Outra abordagem será a da indefinição institucional que poderá advir de uma candidatura forte, embora sub judice. Esse argumento tende a sustentar, inclusive, o indeferimento de chapa ou mesmo de pedido de liminar na Justiça Eleitoral. Se um candidato liderar pesquisas, sobressair-se em debates, vencer eleições e, por fim, acabar cassado, será uma bagunça nacional. A instabilidade eleitoral impactaria todo o Judiciário, a política e, claro, o hipersensível mercado. Derrubar uma presidente eleita, sob a qual não pesa qualquer acusação de crime, sob o fragilíssimo pretexto de manobra no orçamento, isso não representa risco de instabilidade institucional? Mas para Lula não se pode abrir tal quadro de risco. Esse será o tom do terrorismo, e ele cola.
Se preso, ainda que livre, mas condenado, inviabilizado como candidato e neutralizado como cabo eleitoral relevante, Lula será motivo de deboche ao defender publicamente sua inocência perante muita gente, diretamente ou pela mídia. Carta fora do baralho, tarde demais. Esse será o tom do escárnio, e ele é o tom da vitória.
Conclusão
À parte um contingente liberal e de maior grau de instrução, qual é o grosso do eleitorado de Lula? Por que meio ele se informa? Que tipo de filtro de informação chega até ele pela TV e pelo smartphone?
Acredito, em face das referências de posição social e de hábitos de consumo, que a narrativa hegemônica de esvaziamento de Lula terá êxito e que ele tenderá a ser abandonado pela maioria do próprio eleitorado.

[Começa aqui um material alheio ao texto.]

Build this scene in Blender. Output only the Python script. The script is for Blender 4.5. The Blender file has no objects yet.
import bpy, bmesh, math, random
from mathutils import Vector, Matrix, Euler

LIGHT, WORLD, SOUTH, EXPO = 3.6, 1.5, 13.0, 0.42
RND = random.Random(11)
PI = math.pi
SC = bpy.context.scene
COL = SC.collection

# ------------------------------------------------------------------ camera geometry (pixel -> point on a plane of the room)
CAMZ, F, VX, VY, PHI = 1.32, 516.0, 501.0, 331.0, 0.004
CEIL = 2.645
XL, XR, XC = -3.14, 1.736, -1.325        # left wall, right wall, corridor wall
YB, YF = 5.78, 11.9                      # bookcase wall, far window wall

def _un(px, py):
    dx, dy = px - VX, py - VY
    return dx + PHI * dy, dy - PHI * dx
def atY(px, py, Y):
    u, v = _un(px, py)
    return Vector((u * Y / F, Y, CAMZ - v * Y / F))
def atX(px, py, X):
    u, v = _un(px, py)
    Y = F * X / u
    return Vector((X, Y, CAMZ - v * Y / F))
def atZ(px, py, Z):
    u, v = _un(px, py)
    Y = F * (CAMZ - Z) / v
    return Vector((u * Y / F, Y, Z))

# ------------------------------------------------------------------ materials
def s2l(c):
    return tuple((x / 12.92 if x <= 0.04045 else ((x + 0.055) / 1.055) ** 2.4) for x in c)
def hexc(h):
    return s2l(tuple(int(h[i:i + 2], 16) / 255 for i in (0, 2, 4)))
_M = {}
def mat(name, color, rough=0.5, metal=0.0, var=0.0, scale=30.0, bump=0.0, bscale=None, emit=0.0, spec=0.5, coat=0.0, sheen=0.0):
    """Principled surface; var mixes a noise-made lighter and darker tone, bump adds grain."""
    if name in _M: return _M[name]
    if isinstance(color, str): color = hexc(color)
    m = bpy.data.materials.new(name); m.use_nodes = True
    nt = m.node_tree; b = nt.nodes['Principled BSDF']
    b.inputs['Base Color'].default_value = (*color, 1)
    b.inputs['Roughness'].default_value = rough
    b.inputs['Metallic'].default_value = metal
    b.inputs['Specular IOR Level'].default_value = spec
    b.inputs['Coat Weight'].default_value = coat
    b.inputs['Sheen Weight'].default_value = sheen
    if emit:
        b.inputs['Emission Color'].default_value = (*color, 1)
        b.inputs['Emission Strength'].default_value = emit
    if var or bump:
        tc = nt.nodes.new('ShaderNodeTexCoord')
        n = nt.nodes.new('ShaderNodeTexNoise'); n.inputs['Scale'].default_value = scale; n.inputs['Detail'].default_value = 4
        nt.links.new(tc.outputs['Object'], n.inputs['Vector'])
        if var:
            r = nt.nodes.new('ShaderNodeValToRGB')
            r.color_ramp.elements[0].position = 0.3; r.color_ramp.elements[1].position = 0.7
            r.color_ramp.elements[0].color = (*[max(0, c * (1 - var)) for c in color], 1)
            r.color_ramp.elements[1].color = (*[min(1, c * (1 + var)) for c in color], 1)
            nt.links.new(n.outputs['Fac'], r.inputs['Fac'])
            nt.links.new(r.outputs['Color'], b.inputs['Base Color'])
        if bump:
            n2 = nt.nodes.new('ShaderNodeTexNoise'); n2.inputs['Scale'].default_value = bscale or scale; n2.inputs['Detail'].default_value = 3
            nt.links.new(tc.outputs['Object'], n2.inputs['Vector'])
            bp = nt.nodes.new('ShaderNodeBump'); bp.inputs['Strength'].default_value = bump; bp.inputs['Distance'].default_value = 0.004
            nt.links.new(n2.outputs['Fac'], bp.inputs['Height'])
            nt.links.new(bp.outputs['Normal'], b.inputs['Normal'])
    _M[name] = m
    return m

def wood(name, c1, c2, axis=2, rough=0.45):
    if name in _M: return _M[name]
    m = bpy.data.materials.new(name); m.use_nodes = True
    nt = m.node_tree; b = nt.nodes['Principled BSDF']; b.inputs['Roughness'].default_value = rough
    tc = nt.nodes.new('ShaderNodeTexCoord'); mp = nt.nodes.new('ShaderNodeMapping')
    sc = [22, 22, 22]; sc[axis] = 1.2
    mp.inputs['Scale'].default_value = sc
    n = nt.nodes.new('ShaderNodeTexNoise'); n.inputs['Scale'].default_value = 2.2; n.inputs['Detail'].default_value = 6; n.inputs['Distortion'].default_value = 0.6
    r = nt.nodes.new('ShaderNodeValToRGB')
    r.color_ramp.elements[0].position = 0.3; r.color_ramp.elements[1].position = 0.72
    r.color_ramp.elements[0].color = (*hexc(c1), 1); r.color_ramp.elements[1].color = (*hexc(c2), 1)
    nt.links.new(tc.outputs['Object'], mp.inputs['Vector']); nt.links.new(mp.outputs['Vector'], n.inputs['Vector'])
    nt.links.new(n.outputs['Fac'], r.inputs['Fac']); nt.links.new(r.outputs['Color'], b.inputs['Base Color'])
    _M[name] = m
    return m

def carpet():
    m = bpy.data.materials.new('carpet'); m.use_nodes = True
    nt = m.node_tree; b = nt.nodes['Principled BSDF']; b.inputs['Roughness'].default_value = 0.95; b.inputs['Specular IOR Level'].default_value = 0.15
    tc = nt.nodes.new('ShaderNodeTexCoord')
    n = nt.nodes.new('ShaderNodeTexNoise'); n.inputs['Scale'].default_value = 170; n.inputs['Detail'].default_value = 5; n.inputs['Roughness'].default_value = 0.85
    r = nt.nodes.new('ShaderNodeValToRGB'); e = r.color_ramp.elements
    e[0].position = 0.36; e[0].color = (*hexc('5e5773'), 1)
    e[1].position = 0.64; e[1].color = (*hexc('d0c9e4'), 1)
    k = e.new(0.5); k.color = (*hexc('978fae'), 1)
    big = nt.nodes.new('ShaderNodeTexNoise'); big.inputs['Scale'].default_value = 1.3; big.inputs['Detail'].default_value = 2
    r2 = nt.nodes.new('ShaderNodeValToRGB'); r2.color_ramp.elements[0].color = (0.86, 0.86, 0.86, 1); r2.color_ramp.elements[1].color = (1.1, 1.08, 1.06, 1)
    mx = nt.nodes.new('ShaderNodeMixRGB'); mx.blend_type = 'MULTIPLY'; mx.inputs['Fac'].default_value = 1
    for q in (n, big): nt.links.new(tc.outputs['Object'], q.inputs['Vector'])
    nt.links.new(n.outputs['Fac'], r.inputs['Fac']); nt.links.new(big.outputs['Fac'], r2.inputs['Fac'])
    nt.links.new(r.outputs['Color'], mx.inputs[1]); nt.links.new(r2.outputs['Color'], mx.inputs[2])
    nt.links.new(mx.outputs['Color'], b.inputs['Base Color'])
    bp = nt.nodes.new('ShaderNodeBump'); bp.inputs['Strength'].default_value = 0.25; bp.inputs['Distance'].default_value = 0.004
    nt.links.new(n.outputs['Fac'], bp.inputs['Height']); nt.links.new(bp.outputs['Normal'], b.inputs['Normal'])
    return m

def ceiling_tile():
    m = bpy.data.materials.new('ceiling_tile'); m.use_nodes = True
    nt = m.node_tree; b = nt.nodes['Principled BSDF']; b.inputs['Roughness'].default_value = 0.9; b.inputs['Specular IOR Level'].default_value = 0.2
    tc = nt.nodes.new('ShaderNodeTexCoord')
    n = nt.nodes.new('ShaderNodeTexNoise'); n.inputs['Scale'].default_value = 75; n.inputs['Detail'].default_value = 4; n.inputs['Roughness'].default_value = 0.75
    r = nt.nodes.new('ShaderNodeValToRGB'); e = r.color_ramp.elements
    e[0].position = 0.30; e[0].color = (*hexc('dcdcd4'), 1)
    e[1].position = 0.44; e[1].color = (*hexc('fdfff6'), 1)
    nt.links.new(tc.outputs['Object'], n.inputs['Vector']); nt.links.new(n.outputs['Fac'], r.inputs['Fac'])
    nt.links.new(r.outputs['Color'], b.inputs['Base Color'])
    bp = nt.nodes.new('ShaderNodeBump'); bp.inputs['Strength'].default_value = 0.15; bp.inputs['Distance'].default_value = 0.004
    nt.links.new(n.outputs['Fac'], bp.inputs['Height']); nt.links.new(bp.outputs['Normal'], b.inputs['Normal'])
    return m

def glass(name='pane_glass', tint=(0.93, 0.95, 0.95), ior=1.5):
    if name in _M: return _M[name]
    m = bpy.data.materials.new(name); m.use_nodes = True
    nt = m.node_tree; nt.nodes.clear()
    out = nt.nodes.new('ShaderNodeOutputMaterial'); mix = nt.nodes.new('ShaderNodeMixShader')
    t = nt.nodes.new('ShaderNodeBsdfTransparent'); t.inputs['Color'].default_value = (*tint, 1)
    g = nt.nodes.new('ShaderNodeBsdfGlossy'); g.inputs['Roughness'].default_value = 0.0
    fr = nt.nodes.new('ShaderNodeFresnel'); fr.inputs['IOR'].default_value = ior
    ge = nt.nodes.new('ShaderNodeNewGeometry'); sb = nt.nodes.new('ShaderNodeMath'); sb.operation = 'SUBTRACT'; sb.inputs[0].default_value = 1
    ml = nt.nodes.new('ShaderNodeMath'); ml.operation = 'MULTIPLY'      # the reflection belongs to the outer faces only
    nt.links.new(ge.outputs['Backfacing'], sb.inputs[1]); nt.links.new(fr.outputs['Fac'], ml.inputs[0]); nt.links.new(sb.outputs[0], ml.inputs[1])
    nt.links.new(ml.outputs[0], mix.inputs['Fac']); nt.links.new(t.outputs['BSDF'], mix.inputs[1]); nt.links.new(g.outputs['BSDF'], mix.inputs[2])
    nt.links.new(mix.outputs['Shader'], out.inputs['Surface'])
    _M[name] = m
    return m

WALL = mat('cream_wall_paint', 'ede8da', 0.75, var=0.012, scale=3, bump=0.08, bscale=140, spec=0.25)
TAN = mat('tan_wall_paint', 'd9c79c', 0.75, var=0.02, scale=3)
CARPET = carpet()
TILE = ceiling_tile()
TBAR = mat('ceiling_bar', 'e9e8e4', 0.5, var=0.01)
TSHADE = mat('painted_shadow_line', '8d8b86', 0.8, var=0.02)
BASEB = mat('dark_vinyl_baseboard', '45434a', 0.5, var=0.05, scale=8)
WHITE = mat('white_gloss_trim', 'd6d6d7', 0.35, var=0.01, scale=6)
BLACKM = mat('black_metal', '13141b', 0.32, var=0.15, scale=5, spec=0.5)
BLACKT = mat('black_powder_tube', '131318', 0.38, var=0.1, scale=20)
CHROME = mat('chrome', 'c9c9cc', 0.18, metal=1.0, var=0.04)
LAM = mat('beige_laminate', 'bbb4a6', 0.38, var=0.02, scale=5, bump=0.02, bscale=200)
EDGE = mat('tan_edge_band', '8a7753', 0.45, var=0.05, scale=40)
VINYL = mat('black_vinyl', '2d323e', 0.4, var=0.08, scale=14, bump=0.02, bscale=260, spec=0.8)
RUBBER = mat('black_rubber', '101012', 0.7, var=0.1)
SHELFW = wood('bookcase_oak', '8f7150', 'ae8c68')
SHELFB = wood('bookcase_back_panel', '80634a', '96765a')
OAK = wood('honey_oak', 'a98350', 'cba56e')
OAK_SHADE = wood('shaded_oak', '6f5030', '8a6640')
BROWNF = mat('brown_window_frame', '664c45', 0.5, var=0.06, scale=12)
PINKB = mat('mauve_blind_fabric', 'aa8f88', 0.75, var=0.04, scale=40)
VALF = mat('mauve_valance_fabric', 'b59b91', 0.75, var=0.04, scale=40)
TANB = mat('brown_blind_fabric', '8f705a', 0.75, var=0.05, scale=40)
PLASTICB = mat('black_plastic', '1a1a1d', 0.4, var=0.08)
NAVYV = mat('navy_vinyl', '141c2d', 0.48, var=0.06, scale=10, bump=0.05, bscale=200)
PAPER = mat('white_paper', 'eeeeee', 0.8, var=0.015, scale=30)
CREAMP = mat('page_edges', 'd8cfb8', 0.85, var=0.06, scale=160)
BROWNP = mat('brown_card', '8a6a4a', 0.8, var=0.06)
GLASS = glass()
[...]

O dilema, portanto é: até que ponto será “lucrativo” sua unção a um indicado. Hoje, antes de judicialmente preso e condenado com trânsito em julgado, antes de midiaticamente defenestrado e ridicularizado, sua influência é grande e proveitosa para o candidato que vier a ter seu apoio. Mas, e em agosto ou setembro, após um semestre de prováveis ataques pessoais massificados, esse peso continuará positivo?
Não é necessário que Lula seja preso e condenado. Esse é o meio para o fim que se almeja, seu sepultamento político. E esse cenário tem enormes chances de se verificar em 2018. A única chance (mínima) de ele ser inocentado dos crimes de que é acusado é preservar-se fora dos palanques, dos holofotes e mesmo de qualquer articulação. A mesma sentença de ostracismo imposta a Juscelino até seu “acidente” fatal, num Opala, em 1976. Outra vez, desde que chegou em São Paulo num pau de arara, o ex-metalúrgico tem como denominador comum de seus revezes pessoais a mania topetuda de se meter onde não é bem-vindo.
E a coalizão do golpe terá vencido outra vez, nesta que é a maior reação da direita conservadora-aristocrata de nossa história recente. E a morte da jararaca política é um capítulo essencial. Ou foge pro mato, ou é pau nela.